The financial services industry has had a long love affair with commissions, as well as the investment and insurance products that are associated with them. In the past it may have seemed that a persons options were limited if they were unwilling to pay someone, somewhere, a commission. Those days are over, period. The availability of discount online brokers (eg: Scottrade) aside, the focus here is to demonstrate how in most situations the fee-only compensation method is better in the long run.
One of the hardest things to achieve with commission products is no conflict of interest. Simply put, could the advisor benefit from selling you investment A over investment B, even if B is better suited to you? Aligning the advisors motives with your goals is the key to an honest and beneficial relationship. The way this can be done is by making sure of two things, one...the advisor needs be open about any and all fee's or compensation that will be incurred and the services that will be provided in exchange. Two... this is your part and its simple, just be open about what you want out of working with the advisor and be sure to answer his/her questions honestly. Where the difficulty begins is making sure that the advisor is more concerned about your particular needs than how todays sale will affect his/her bank account!

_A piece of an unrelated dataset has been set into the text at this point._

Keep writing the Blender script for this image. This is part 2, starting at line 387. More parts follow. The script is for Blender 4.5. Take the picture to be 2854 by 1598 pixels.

The solution to this is to remove all that "behind the scenes" money and focus on providing a valuable service for a fair price versus just closing a sale. Through the fee-only compensation method this is usually done in one of four ways: 1.) a fee is charged based on a percentage of assets under management 2.) a flat fee is charged for a specific service 3.) the advisor charges an hourly rate for services 4.) the client pays an annual fee to retain the advisors services. Each of these methods is best suited for different people, based on the level of assets as well as what exactly they need accomplished. I will give a brief summary of each methods' benefits and drawbacks.
Charging a fee based on the assets under managed is probably the most common and could be considered an entry into the fee-only pricing model. This method ties in well with investment management because as the the clients assets hopefully increase in value, the advisor receives
greater compensation. Fee's can range from 0.5-2.50% based on a scale that gives larger dollar amounts a price break. There can be a wide range in what is provided with this fee, sometimes basic financial planning is included as a bonus along with many other possibilities.
This method is best suited for larger dollar amounts as there may be minimum required asset levels. A possible downside is that when performing comprehensive financial planning it is necessary to look at a clients whole financial picture. There is the potential for an advisor to put a greater emphasis on investing in order to increase his/her revenue, when for example, it may be best for the client to pay down high interest debt.
The second method is what I like to call "fee-for-service". As the name suggests, this fee is charged for performing a specific service such as a basic financial plan. This is a one time fee that is ideal for those individuals that would like the input and guidance of a professional, but prefer to do any ongoing monitoring themselves. It is also suited for those with smaller dollar amounts or in conjunction with investment management.
In fee-only financial planning the remaining two pricing options are less common, but certainly have their uses. Paying an hourly fee to an advisor can be useful if basic services are required that might no warrant paying for a full financial plan. On the other hand, this option may be required if a particular plan is very involved and requires work above the initial amount. The final method of paying a retainer fee is usually reserved for those who have large asset levels and request an all encompassing "financial coach". In these situations, the advisor could upon request, sit in on meetings with the clients other professionals such as accountants or attorneys to provide guidance on any relevant issues.
It is important to understand that each of the methods outlined can be right for some and wrong for others. Where the answer lies is a compromise between service, price, and comfort level.
When finding a financial advisor, the keyword is trust. You may have noticed a few references to relationships throughout the article, well this wasn't an accident. Working with a financial professional is exactly that... a relationship. It may not be a romantic one, but it doesn't have to be a dysfunctional one either!